On December 22, 2017, the U.S. Government enacted comprehensive tax legislation commonly referred to as the Tax Cuts and Jobs Act (the “Act”). The Act amends the Internal Revenue Code to reduce tax rates and modify policies, credits, and deductions for individuals and businesses. For businesses, the Act reduces the corporate federal tax rate from a maximum of 35% to a flat 21% rate. The corporate tax rate reduction was effective January 1, 2018. Because the Company has a fiscal year end of June 30, the reduced corporate tax rate will result in the application of a blended federal statutory tax rate for its fiscal year 2018 and then a flat 21% thereafter.

Under generally accepted accounting principles, the Company uses the asset and liability method of accounting for income taxes. Under this method, deferred tax assets and liabilities are recognized for the future tax consequences attributable to differences between the financial statement carrying amounts of existing assets and liabilities and their respective tax bases. Deferred tax assets and liabilities are measured using enacted tax rates expected to apply to taxable income in the years in which those temporary differences are expected to be recovered or settled.
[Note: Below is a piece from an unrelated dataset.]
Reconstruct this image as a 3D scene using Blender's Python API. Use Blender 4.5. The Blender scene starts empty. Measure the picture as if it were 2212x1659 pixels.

As a result of the reduction in the corporate income tax rate under the Act, the Company revalued its deferred tax assets and liabilities at December 31, 2017. These re-measurements resulted in a discrete tax benefit of $251,000 that was recognized during the three months ended December 31, 2017. The Company’s revaluation of its deferred tax assets and liabilities is subject to further clarification of the Tax Act and refinements of its estimates. As a result, the actual impact on the deferred tax assets and liabilities and income tax expense due to the Tax Act may vary from the amounts estimated.